**STORED ROWS:**
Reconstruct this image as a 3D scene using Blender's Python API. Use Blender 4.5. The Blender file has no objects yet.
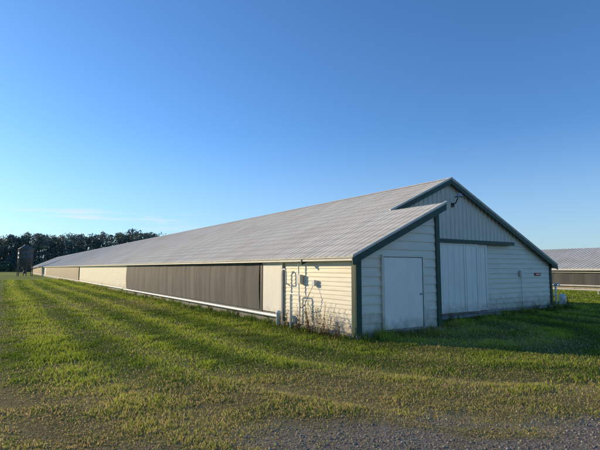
import bpy, math, random
import numpy as np
from mathutils import Vector
random.seed(4); rng=np.random.default_rng(7)
sc=bpy.context.scene
# ------------------------------------------------------------- frame of the farm
ANG=math.radians(33.24)
AX,AY=1.393,11.24
RX,RY=math.cos(ANG),math.sin(ANG)
def toloc(x,y):
    dx=x-AX; dy=y-AY
    return dx*RX+dy*RY, -dx*RY+dy*RX
SUN_EL=math.radians(15)
SUN_AZ=(-.896,.445)
# ------------------------------------------------------------- helpers
def link(o):
    sc.collection.objects.link(o); return o
def empty(name,loc=(0,0,0),rot=0):
    o=bpy.data.objects.new(name,None); o.location=loc; o.rotation_euler=(0,0,rot); o.empty_display_size=.3
    return link(o)
def mobj(name,v,f,mat,parent=None,smooth=False):
    me=bpy.data.meshes.new(name); me.from_pydata([tuple(a) for a in v],[],[tuple(a) for a in f]); me.update()
    if smooth:
        for p in me.polygons: p.use_smooth=True
    o=bpy.data.objects.new(name,me)
    if mat: me.materials.append(mat)
    if parent: o.parent=parent
    return link(o)
def npmesh(name,V,F,mat,parent=None,col=None,smooth=False):
    me=bpy.data.meshes.new(name)
    me.vertices.add(len(V)); me.vertices.foreach_set('co',np.asarray(V,dtype=np.float32).ravel())
    loops=np.concatenate([a.ravel() for a in F]).astype(np.int32)
    tot=np.concatenate([np.full(len(a),a.shape[1],dtype=np.int32) for a in F])
    st=np.concatenate([[0],np.cumsum(tot)[:-1]]).astype(np.int32)
    me.loops.add(len(loops)); me.loops.foreach_set('vertex_index',loops)
    me.polygons.add(len(tot)); me.polygons.foreach_set('loop_start',st)
    me.polygons.foreach_set('loop_total',tot)
    me.update(calc_edges=True)
    if col is not None:
        at=me.color_attributes.new('tint','FLOAT_COLOR','POINT')
        c=np.ones((len(V),4),dtype=np.float32); c[:,:3]=col
        at.data.foreach_set('color',c.ravel())
    if smooth: me.polygons.foreach_set('use_smooth',np.ones(len(tot),dtype=bool))
    me.materials.append(mat)
    o=bpy.data.objects.new(name,me)
    if parent: o.parent=parent
    return link(o)
BF=[(0,3,2,1),(4,5,6,7),(0,1,5,4),(1,2,6,5),(2,3,7,6),(3,0,4,7)]
def box(name,x0,x1,y0,y1,z0,z1,mat,parent=None,bev=0):
    v=[(x0,y0,z0),(x1,y0,z0),(x1,y1,z0),(x0,y1,z0),(x0,y0,z1),(x1,y0,z1),(x1,y1,z1),(x0,y1,z1)]
    o=mobj(name,v,BF,mat,parent)
    if bev:
        m=o.modifiers.new('b','BEVEL'); m.width=bev; m.segments=2
    return o
def prism(name,poly,off,mat,parent=None):
    n=len(poly); v=list(poly)+[(p[0]+off[0],p[1]+off[1],p[2]+off[2]) for p in poly]
    f=[tuple(range(n))[::-1],tuple(range(n,2*n))]+[(i,(i+1)%n,n+(i+1)%n,n+i) for i in range(n)]
    return mobj(name,v,f,mat,parent)
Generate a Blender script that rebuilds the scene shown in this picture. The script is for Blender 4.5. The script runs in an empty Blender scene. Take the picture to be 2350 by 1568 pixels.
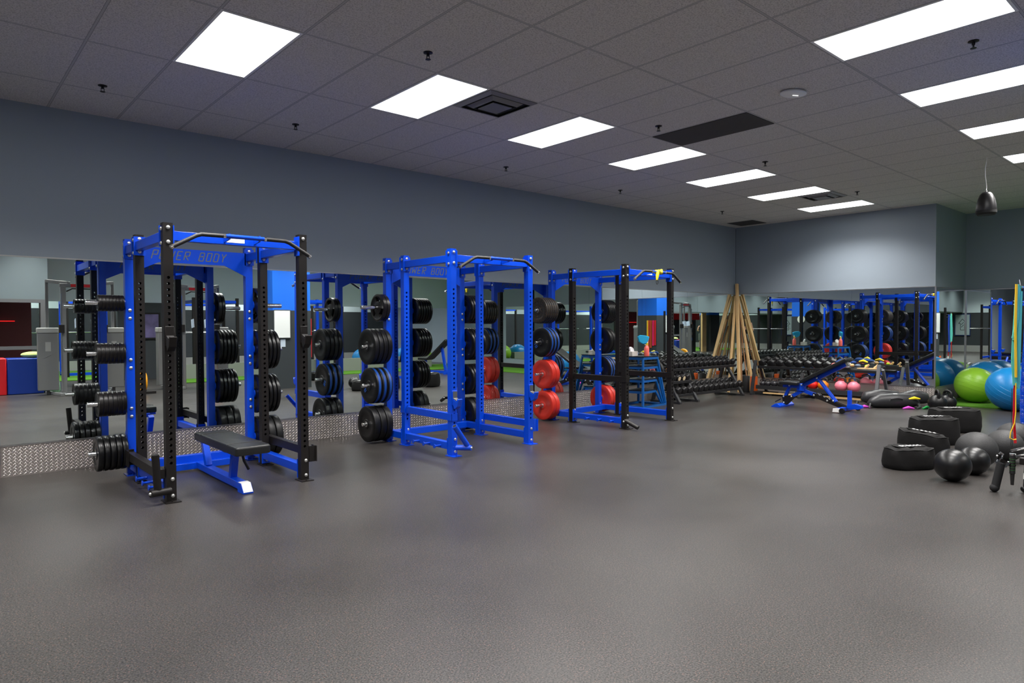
import bpy, math, random
import numpy as np
from mathutils import Matrix, Vector, Euler
random.seed(7)
PI = math.pi
COL = bpy.context.scene.collection
SC = bpy.context.scene

# ---------------------------------------------------------------- camera
FPX = 1544.35
PITCH, ROLL, YAW = -0.02287, -0.003408, 0.84998
CAMPOS = Vector((-13.9895, -8.1768, 1.4611))
fw = Vector((math.cos(YAW)*math.cos(PITCH), math.sin(YAW)*math.cos(PITCH), math.sin(PITCH)))
rt = fw.cross(Vector((0, 0, 1))).normalized()
up = rt.cross(fw)
c_, s_ = math.cos(ROLL), math.sin(ROLL)
rt, up = c_*rt + s_*up, -s_*rt + c_*up
cam = bpy.data.cameras.new('camera')
cam.sensor_width = 36
cam.lens = FPX/2350*36
cam.clip_start = 0.05
cam.clip_end = 200
co = bpy.data.objects.new('camera', cam)
COL.objects.link(co)
M = Matrix((rt, up, -fw)).transposed().to_4x4()
M.translation = CAMPOS
co.matrix_world = M
SC.camera = co
# ---------------------------------------------------------------- world, exposure
w = bpy.data.worlds.new('world')
SC.world = w
w.use_nodes = True
w.node_tree.nodes['Background'].inputs[0].default_value = (0.02, 0.022, 0.025, 1)
w.node_tree.nodes['Background'].inputs[1].default_value = 0.3
SC.view_settings.view_transform = 'Standard'
SC.view_settings.look = 'None'
SC.view_settings.exposure = 0.0
SC.view_settings.gamma = 1.0
SC.view_settings.use_curve_mapping = False
LAMP_W = 66.0          # watts of each ceiling troffer
PANEL = 5.0            # radiance of each diffuser
SC.cycles.max_bounces = 14
SC.cycles.glossy_bounces = 8
SC.cycles.diffuse_bounces = 5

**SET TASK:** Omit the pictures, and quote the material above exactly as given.

**EXERCISE ANSWER:**
Reconstruct this image as a 3D scene using Blender's Python API. Use Blender 4.5. The Blender file has no objects yet.
import bpy, math, random
import numpy as np
from mathutils import Vector
random.seed(4); rng=np.random.default_rng(7)
sc=bpy.context.scene
# ------------------------------------------------------------- frame of the farm
ANG=math.radians(33.24)
AX,AY=1.393,11.24
RX,RY=math.cos(ANG),math.sin(ANG)
def toloc(x,y):
    dx=x-AX; dy=y-AY
    return dx*RX+dy*RY, -dx*RY+dy*RX
SUN_EL=math.radians(15)
SUN_AZ=(-.896,.445)
# ------------------------------------------------------------- helpers
def link(o):
    sc.collection.objects.link(o); return o
def empty(name,loc=(0,0,0),rot=0):
    o=bpy.data.objects.new(name,None); o.location=loc; o.rotation_euler=(0,0,rot); o.empty_display_size=.3
    return link(o)
def mobj(name,v,f,mat,parent=None,smooth=False):
    me=bpy.data.meshes.new(name); me.from_pydata([tuple(a) for a in v],[],[tuple(a) for a in f]); me.update()
    if smooth:
        for p in me.polygons: p.use_smooth=True
    o=bpy.data.objects.new(name,me)
    if mat: me.materials.append(mat)
    if parent: o.parent=parent
    return link(o)
def npmesh(name,V,F,mat,parent=None,col=None,smooth=False):
    me=bpy.data.meshes.new(name)
    me.vertices.add(len(V)); me.vertices.foreach_set('co',np.asarray(V,dtype=np.float32).ravel())
    loops=np.concatenate([a.ravel() for a in F]).astype(np.int32)
    tot=np.concatenate([np.full(len(a),a.shape[1],dtype=np.int32) for a in F])
    st=np.concatenate([[0],np.cumsum(tot)[:-1]]).astype(np.int32)
    me.loops.add(len(loops)); me.loops.foreach_set('vertex_index',loops)
    me.polygons.add(len(tot)); me.polygons.foreach_set('loop_start',st)
    me.polygons.foreach_set('loop_total',tot)
    me.update(calc_edges=True)
    if col is not None:
        at=me.color_attributes.new('tint','FLOAT_COLOR','POINT')
        c=np.ones((len(V),4),dtype=np.float32); c[:,:3]=col
        at.data.foreach_set('color',c.ravel())
    if smooth: me.polygons.foreach_set('use_smooth',np.ones(len(tot),dtype=bool))
    me.materials.append(mat)
    o=bpy.data.objects.new(name,me)
    if parent: o.parent=parent
    return link(o)
BF=[(0,3,2,1),(4,5,6,7),(0,1,5,4),(1,2,6,5),(2,3,7,6),(3,0,4,7)]
def box(name,x0,x1,y0,y1,z0,z1,mat,parent=None,bev=0):
    v=[(x0,y0,z0),(x1,y0,z0),(x1,y1,z0),(x0,y1,z0),(x0,y0,z1),(x1,y0,z1),(x1,y1,z1),(x0,y1,z1)]
    o=mobj(name,v,BF,mat,parent)
    if bev:
        m=o.modifiers.new('b','BEVEL'); m.width=bev; m.segments=2
    return o
def prism(name,poly,off,mat,parent=None):
    n=len(poly); v=list(poly)+[(p[0]+off[0],p[1]+off[1],p[2]+off[2]) for p in poly]
    f=[tuple(range(n))[::-1],tuple(range(n,2*n))]+[(i,(i+1)%n,n+(i+1)%n,n+i) for i in range(n)]
    return mobj(name,v,f,mat,parent)
Generate a Blender script that rebuilds the scene shown in this picture. The script is for Blender 4.5. The script runs in an empty Blender scene. Take the picture to be 2350 by 1568 pixels.
import bpy, math, random
import numpy as np
from mathutils import Matrix, Vector, Euler
random.seed(7)
PI = math.pi
COL = bpy.context.scene.collection
SC = bpy.context.scene

# ---------------------------------------------------------------- camera
FPX = 1544.35
PITCH, ROLL, YAW = -0.02287, -0.003408, 0.84998
CAMPOS = Vector((-13.9895, -8.1768, 1.4611))
fw = Vector((math.cos(YAW)*math.cos(PITCH), math.sin(YAW)*math.cos(PITCH), math.sin(PITCH)))
rt = fw.cross(Vector((0, 0, 1))).normalized()
up = rt.cross(fw)
c_, s_ = math.cos(ROLL), math.sin(ROLL)
rt, up = c_*rt + s_*up, -s_*rt + c_*up
cam = bpy.data.cameras.new('camera')
cam.sensor_width = 36
cam.lens = FPX/2350*36
cam.clip_start = 0.05
cam.clip_end = 200
co = bpy.data.objects.new('camera', cam)
COL.objects.link(co)
M = Matrix((rt, up, -fw)).transposed().to_4x4()
M.translation = CAMPOS
co.matrix_world = M
SC.camera = co
# ---------------------------------------------------------------- world, exposure
w = bpy.data.worlds.new('world')
SC.world = w
w.use_nodes = True
w.node_tree.nodes['Background'].inputs[0].default_value = (0.02, 0.022, 0.025, 1)
w.node_tree.nodes['Background'].inputs[1].default_value = 0.3
SC.view_settings.view_transform = 'Standard'
SC.view_settings.look = 'None'
SC.view_settings.exposure = 0.0
SC.view_settings.gamma = 1.0
SC.view_settings.use_curve_mapping = False
LAMP_W = 66.0          # watts of each ceiling troffer
PANEL = 5.0            # radiance of each diffuser
SC.cycles.max_bounces = 14
SC.cycles.glossy_bounces = 8
SC.cycles.diffuse_bounces = 5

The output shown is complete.